Recorded data:
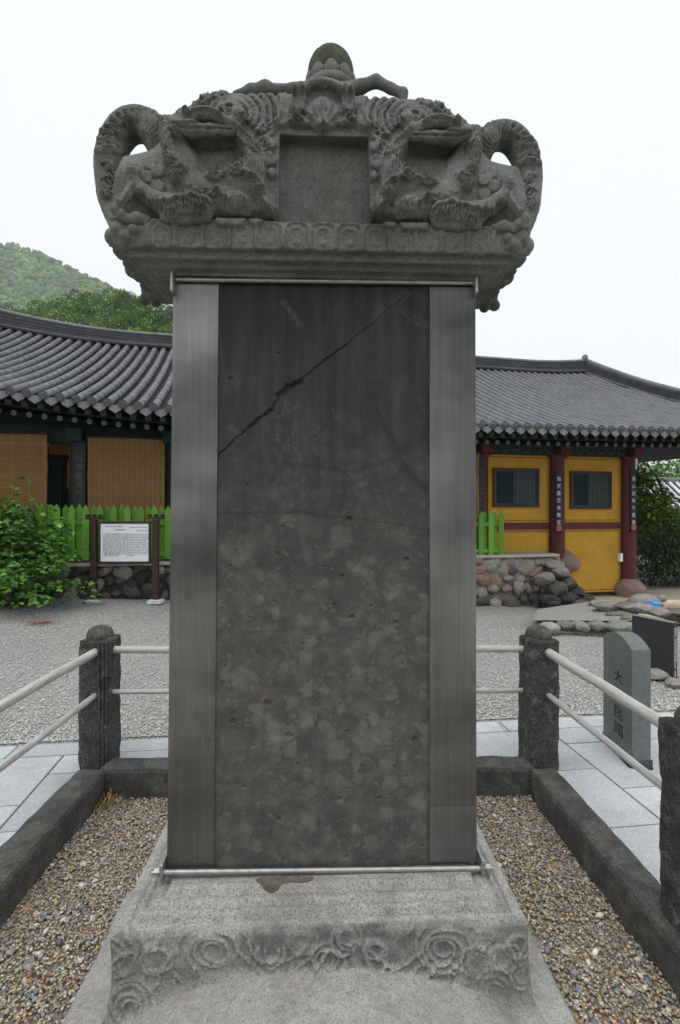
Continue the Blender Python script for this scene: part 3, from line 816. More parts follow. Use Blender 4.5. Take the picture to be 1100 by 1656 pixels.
# ---- the inscribed tablet with its steel cladding
tab = thing('stone_tablet', 'tall dark stone tablet with a diagonal crack between two steel strips', 'tablet', MO, MA)
zb, zt_ = .262, 2.655
def edge_u(px_top, px_bot, z_):
    # photograph edge lines at y = 460 and y = 1400
    a = ML(px_top, 460, 0); b = ML(px_bot, 1400, 0); return a[0] + (b[0] - a[0]) * (a[2] - z_) / (a[2] - b[2])
h = .004
us_ = np.arange(edge_u(346, 340, zb), edge_u(702, 702, zb), h); zs_ = np.arange(zb, zt_, h)
TU, TZ = np.meshgrid(us_, zs_, indexing='ij')
dep = np.zeros_like(TU, dtype=np.float32); stain = np.zeros_like(dep); chalk = np.zeros_like(dep); rust = np.zeros_like(dep)
def t2(pts): return [ML2(a, b, 0) for a, b in pts]
def jag(pts, amp=1.6, n=6, seed=1):
    rr = random.Random(seed); out = []
    for i in range(len(pts) - 1):
        for k in range(n):
            f = k / n; out.append((pts[i][0] + (pts[i + 1][0] - pts[i][0]) * f + rr.uniform(-amp, amp), pts[i][1] + (pts[i + 1][1] - pts[i][1]) * f + rr.uniform(-amp, amp)))
    out.append(pts[-1]); return out
def crack(pts, w, depth, st=0.0, stw=0, ch_=0.0, seed=1, amp=1.5):
    global dep, stain, chalk
    L = t2(jag(pts, amp, 6, seed)); d, _ = line_dist(TU.astype(np.float32), TZ.astype(np.float32), L)
    dep = np.maximum(dep, depth * np.clip(1 - (d / w) ** 1.5, 0, 1))
    if st: stain = np.maximum(stain, st * np.exp(-(d / stw) ** 2))
    if ch_: chalk = np.maximum(chalk, ch_ * np.exp(-(d / (stw or .01)) ** 2))
main = [(352, 738), (385, 705), (410, 684), (435, 664), (452, 640), (485, 617), (512, 592), (560, 557), (603, 521), (640, 490), (660, 473), (680, 456)]
crack(main[:8], .0040, .007, .35, .008, seed=2); crack(main[7:], .0028, .0036, .35, .006, .0, seed=22); crack(main[8:], .0026, .001, 0, .010, .22, seed=23)
crack([(405, 690), (425, 672), (440, 662)], .008, .012, seed=3); crack([(450, 640), (466, 625), (486, 616)], .012, .018, seed=4)
crack([(632, 492), (655, 505), (675, 520), (688, 526)], .0034, .004, 0, .012, .45, seed=5)
crack([(660, 473), (632, 492), (610, 510)], .003, .002, 0, .02, .35, seed=6)
crack([(688, 526), (690, 545)], .003, .002, seed=7)
crack([(610, 662), (622, 690), (640, 716), (645, 738), (662, 765), (690, 792)], .003, .0012, .55, .012, seed=8)
crack([(646, 738), (610, 752), (560, 764), (520, 755), (462, 750)], .003, .0008, .5, .010, seed=9)
crack([(556, 764), (555, 795), (549, 828)], .003, .0008, .45, .009, seed=10)
crack([(350, 831), (430, 829), (500, 830), (560, 838), (640, 848), (694, 858)], .0024, .0012, .35, .005, .0, seed=11)
crack([(385, 1025), (480, 1017), (560, 1017), (600, 1024), (650, 1040), (694, 1056)], .0024, .0004, .25, .005, seed=12)
crack([(372, 690), (386, 703)], .003, .003, 0, .009, .6, seed=13); crack([(458, 487), (472, 505), (486, 526)], .003, .002, 0, .010, .6, seed=14)
crack([(640, 648), (655, 605), (688, 665)], .002, .001, 0, .006, .15, seed=15)
rp = random.Random(5)
big = [(569, 998, 7), (582, 486, 6), (450, 572, 5), (565, 839, 7), (432, 1137, 8), (377, 1167, 7), (468, 1190, 7), (671, 1196, 8), (657, 905, 6), (553, 931, 5), (641, 1007, 6), (549, 1292, 6), (613, 1291, 5), (450, 1325, 5), (400, 785, 5), (373, 612, 5), (594, 1158, 5), (560, 1386, 6), (540, 978, 5), (516, 732, 4), (395, 1273, 6), (657, 1290, 4)]
for i in range(150): big.append((rp.uniform(354, 692), 830 + 560 * rp.random() if rp.random() < .8 else rp.uniform(480, 830), rp.uniform(1.6, 3.4)))
for (px, py, rr) in big:
    c = ML2(px, py, 0); rm = rr * .0023 * rp.uniform(.7, 1.2)
    i0 = int((c[0] - us_[0]) / h); j0 = int((c[1] - zs_[0]) / h); w_ = int(rm * 4 / h) + 2
    sl = (slice(max(0, i0 - w_), max(0, i0 + w_)), slice(max(0, j0 - w_), max(0, j0 + w_)))
    q = np.sqrt((TU[sl] - c[0]) ** 2 + ((TZ[sl] - c[1]) * 1.3) ** 2)
    if q.size == 0: continue
    dep[sl] = np.maximum(dep[sl], .7 * rm * np.clip(1 - (q / rm) ** 2, 0, 1) + .002 * np.clip(1 - (q / rm) ** 2, 0, 1))
    if py > 820 and rp.random() < .45: rust[sl] = np.maximum(rust[sl], .75 * np.exp(-(q / (rm * 1.15)) ** 2))
    else: chalk[sl] = np.maximum(chalk[sl], .7 * np.exp(-(q / (rm * 1.1)) ** 2))
for i in range(60):      # pale wash marks between y = 640 and 780
    px = rp.gauss(470, 16); py = rp.uniform(650, 800); c = ML2(px, py, 0); i0 = int((c[0] - us_[0]) / h); j0 = int((c[1] - zs_[0]) / h)
    rm = rp.uniform(.004, .011); w_ = int(rm * 3 / h) + 2; sl = (slice(max(0, i0 - w_), i0 + w_), slice(max(0, j0 - 3 * w_), j0 + 3 * w_))
    q = np.sqrt((TU[sl] - c[0]) ** 2 + ((TZ[sl] - c[1]) * .45) ** 2); chalk[sl] = np.maximum(chalk[sl], .38 * np.exp(-(q / rm) ** 2))
na, nb = TU.shape
V = np.stack([TU, dep, TZ], 2).reshape(-1, 3)
I, J = np.meshgrid(np.arange(na - 1), np.arange(nb - 1), indexing='ij'); I = I.ravel(); J = J.ravel()
F = np.stack([I * nb + J, (I + 1) * nb + J, (I + 1) * nb + J + 1, I * nb + J + 1], 1)
b = len(V); ul0, ul1, ur0, ur1 = edge_u(281, 271, zb) + .004, edge_u(281, 271, zt_) + .004, edge_u(768, 770, zb) - .004, edge_u(768, 770, zt_) - .004
bx = [(ul0, .032, zb), (ur0, .032, zb), (ur0, .22, zb), (ul0, .22, zb), (ul1, .032, zt_), (ur1, .032, zt_), (ur1, .22, zt_), (ul1, .22, zt_)]
BF = np.array([(0, 3, 2, 1), (4, 5, 6, 7), (0, 1, 5, 4), (1, 2, 6, 5), (2, 3, 7, 6), (3, 0, 4, 7)]) + b
pad = np.zeros(8)
me = mesh_np('slab', np.vstack([V, bx]), np.vstack([F, BF]), False, None, {'stain': np.r_[stain.ravel(), pad], 'chalk': np.r_[chalk.ravel(), pad], 'rust': np.r_[rust.ravel(), pad]})
link('slab', me, MAT['tablet'], tab)
def strip(pt0, pb0, pt1, pb1, za, zb_, d0, side, name='steel_strip'):
    """a folded plate: front leaf from one photograph edge line to the other, with a return along the tablet's side"""
    o0, o1, i0, i1 = edge_u(pt0, pb0, zb_), edge_u(pt0, pb0, za), edge_u(pt1, pb1, zb_), edge_u(pt1, pb1, za)
    m_ = MB()
    def pl(ax0, ax1, bx0, bx1, y0, y1):
        m_.add([(ax0, y0, zb_), (bx0, y0, zb_), (bx0, y1, zb_), (ax0, y1, zb_), (ax1, y0, za), (bx1, y0, za), (bx1, y1, za), (ax1, y1, za)],
               [(0, 3, 2, 1), (4, 5, 6, 7), (0, 1, 5, 4), (1, 2, 6, 5), (2, 3, 7, 6), (3, 0, 4, 7)])
    if side < 0: pl(o0, o1, i0, i1, d0, d0 + .007); pl(o0, o1, o0 + .0035, o1 + .0035, d0 + .008, .222)
    else: pl(i0, i1, o0, o1, d0, d0 + .007); pl(o0 - .0035, o1 - .0035, o0, o1, d0 + .008, .222)
    return m_.build(name, MAT['steel'], tab)
def pz(py): return ML(530, py, 0)[2]
strip(281, 271, 354, 347, pz(456), pz(1398), -.008, -1)
s1 = strip(768, 770, 694.5, 694, pz(461), pz(1320), -.0085, 1)
s2 = strip(768, 770, 694.5, 694, pz(1308), pz(1397), -.011, 1); s2['label'] = 'darker short steel plate at the foot'
for (xa, xb, ya) in ((694.5, 768, 1027),):
    a = ML(xa, ya, -.0087); b_ = ML(xb, ya, -.0087); m_ = MB(); m_.box(a[0] + .003, b_[0] - .003, -.0105, -.0087, a[2] - .0015, a[2] + .0015); m_.build('weld_line', MAT['steel'], tab)
sdk = MAT['steel'].copy(); sdk.name = 'steel_grimy'; sdk.node_tree.nodes['Principled BSDF'].inputs['Metallic'].default_value = .6; s2.data.materials[0] = sdk
def rod(p0, p1, r_, d):
    m_ = MB(); m_.tube([ML(*p0, d), ML(*p1, d)], r_, 12); m_.build('clamp_rod', MAT['steel_rod'], tab)
rod((257, 1411), (788, 1404), .0105, -.032); rod((284, 452), (767, 458), .0085, -.022)
for (px, py0, py1, w_) in ((263, 1394, 1424, 5), (779, 1386, 1416, 5), (279.5, 440, 474, 5), (769, 447, 476, 5)):
    a = ML(px, py1, -.03); c_ = ML(px, py0, -.03); m_ = MB(); wq = w_ * .0012
    m_.box(a[0] - wq, a[0] + wq, -.05, .05, a[2], c_[2], ch=.003); m_.build('clamp_plate', MAT['steel_rod'], tab)
for (px, py) in ((254, 1411), (789, 1404)):
    a = ML(px, py, -.032); m_ = MB(); m_.lathe([(.017, -.009), (.017, .009)], 6, M=Matrix.Translation(a) @ Matrix.Rotation(R(90), 4, 'Y'), smooth=False)
    m_.tube([(a[0] - .02, a[1], a[2]), (a[0] + .02, a[1], a[2])], .007, 8); m_.build('nut', MAT['steel_rod'], tab)

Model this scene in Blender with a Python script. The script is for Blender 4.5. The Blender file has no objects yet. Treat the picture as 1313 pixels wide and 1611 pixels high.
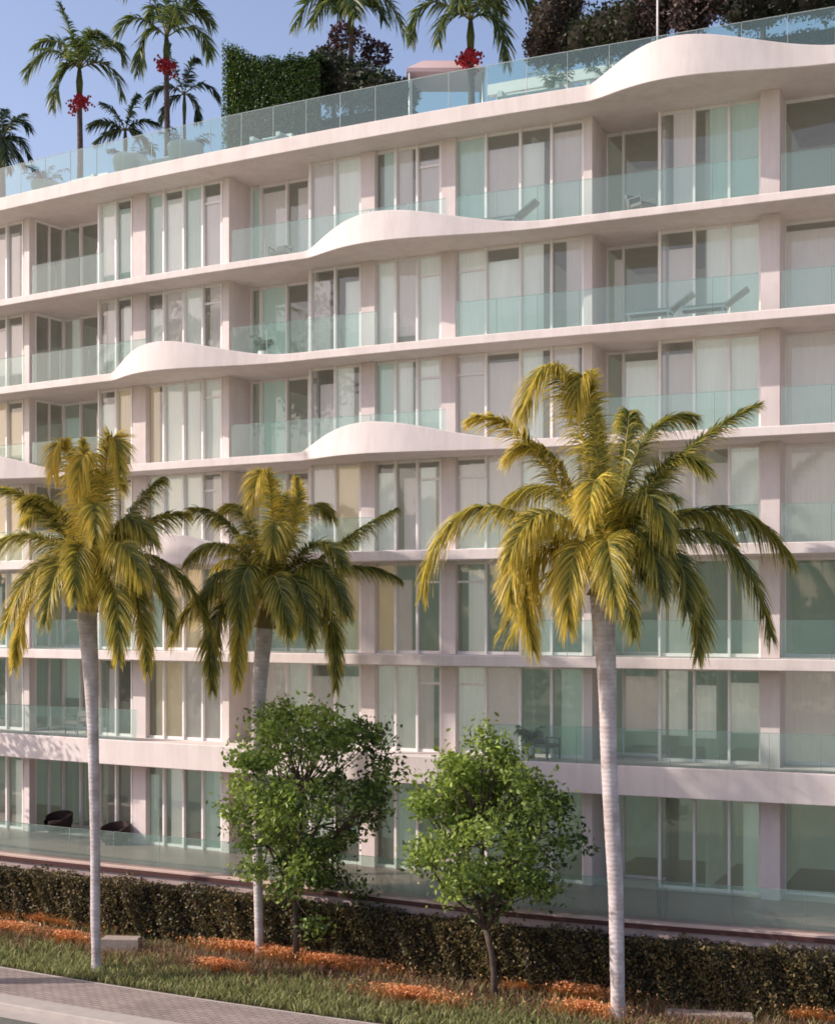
import bpy, math, random
from mathutils import Vector
R = math.radians
SC = bpy.context.scene
COL = SC.collection

# ------------------------------------------------------------------ mesh helper
class MB:
    """collects verts / faces / colours / smooth flags and links them as ONE mesh"""
    def __init__(s): s.v=[]; s.f=[]; s.c=[]; s.m=[]; s.sm=[]; s.cols=False
    def vert(s,p,c=None):
        s.v.append(tuple(p))
        if c is not None: s.cols=True
        s.c.append(c if c is not None else (1,1,1,1)); return len(s.v)-1
    def face(s,idx,mi=0,smooth=False): s.f.append(tuple(idx)); s.m.append(mi); s.sm.append(smooth)
    def poly(s,pts,c=None,mi=0,smooth=False):
        s.face([s.vert(p,c) for p in pts],mi,smooth)
    def hexa(s,a,mi=0,c=None):
        i=[s.vert(p,c) for p in a]
        for q in ((3,2,1,0),(4,5,6,7),(0,1,5,4),(1,2,6,5),(2,3,7,6),(3,0,4,7)): s.face([i[k] for k in q],mi)
    def box(s,x0,x1,y0,y1,z0,z1,mi=0,c=None):
        s.hexa([(x0,y0,z0),(x1,y0,z0),(x1,y1,z0),(x0,y1,z0),(x0,y0,z1),(x1,y0,z1),(x1,y1,z1),(x0,y1,z1)],mi,c)
    def strip(s,rows,mi=0,smooth=True,c=None):
        """rows: list of lists of points (grid)"""
        n=len(rows[0]); base=[[s.vert(p,c) for p in r] for r in rows]
        for i in range(len(rows)-1):
            for j in range(n-1):
                s.face((base[i][j],base[i+1][j],base[i+1][j+1],base[i][j+1]),mi,smooth)
    def tube(s,pts,rad,n=8,c=None,mi=0,cap=True,smooth=True):
        rings=[]; up=Vector((0.13,0.99,0.05)).normalized()
        for k,p in enumerate(pts):
            p=Vector(p); a=Vector(pts[max(0,k-1)]); b=Vector(pts[min(len(pts)-1,k+1)])
            t=(b-a)
            if t.length<1e-6: t=Vector((0,0,1))
            t.normalize(); x=t.cross(up)
            if x.length<1e-3: x=t.cross(Vector((1,0,0)))
            x.normalize(); y=t.cross(x)
            r=rad[k] if isinstance(rad,(list,tuple)) else rad
            rings.append([s.vert(p+(x*math.cos(2*math.pi*j/n)+y*math.sin(2*math.pi*j/n))*r,c) for j in range(n)])
        for k in range(len(rings)-1):
            for j in range(n):
                s.face((rings[k][j],rings[k][(j+1)%n],rings[k+1][(j+1)%n],rings[k+1][j]),mi,smooth)
        if cap:
            s.face(rings[0][::-1],mi); s.face(rings[-1],mi)
    def lathe(s,cx,cy,prof,n=20,c=None,mi=0,sx=1,sy=1):
        rings=[[s.vert((cx+r*sx*math.cos(2*math.pi*j/n),cy+r*sy*math.sin(2*math.pi*j/n),z),c) for j in range(n)] for r,z in prof]
        for k in range(len(rings)-1):
            for j in range(n): s.face((rings[k][j],rings[k][(j+1)%n],rings[k+1][(j+1)%n],rings[k+1][j]),mi,True)
    def build(s,name,mats,parent=None,origin=None):
        me=bpy.data.meshes.new(name)
        o0=Vector(origin) if origin is not None else Vector((0,0,0))
        vs=s.v if origin is None else [(x-o0.x,y-o0.y,z-o0.z) for x,y,z in s.v]
        me.from_pydata(vs,[],s.f)
        if not isinstance(mats,(list,tuple)): mats=[mats]
        for m in mats: me.materials.append(m)
        me.polygons.foreach_set('material_index',s.m)
        me.polygons.foreach_set('use_smooth',s.sm)
        if s.cols:
            a=me.color_attributes.new('Col','FLOAT_COLOR','POINT')
            a.data.foreach_set('color',[x for c in s.c for x in (c if len(c)==4 else (*c,1))])
        me.update()
        o=bpy.data.objects.new(name,me); COL.objects.link(o)
        if origin is not None: o.location=o0
        if parent is not None:
            o.parent=parent
            if origin is None: o.location=-Vector(parent.location)
            else: o.location=o0-Vector(parent.location)
        return o

def tag(o,label=None,cat=None,group=None,kind=None):
    if label: o['label']=label
    if cat: o['category']=cat
    if group: o['group']=group
    if kind: o['kind']=kind
    return o
def thing(name,loc,label,cat,group=None):
    o=bpy.data.objects.new(name,None); COL.objects.link(o); o.location=loc
    o.empty_display_size=.2
    return tag(o,label,cat,group)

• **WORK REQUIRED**
Only the lines from the one with "Model this scene" through the one with "COL = SC.collection", both included, go in the copy, exactly as written. Leave the pictures behind.

• **WORKED SOLUTION**
Model this scene in Blender with a Python script. The script is for Blender 4.5. The Blender file has no objects yet. Treat the picture as 1313 pixels wide and 1611 pixels high.
import bpy, math, random
from mathutils import Vector
R = math.radians
SC = bpy.context.scene
COL = SC.collection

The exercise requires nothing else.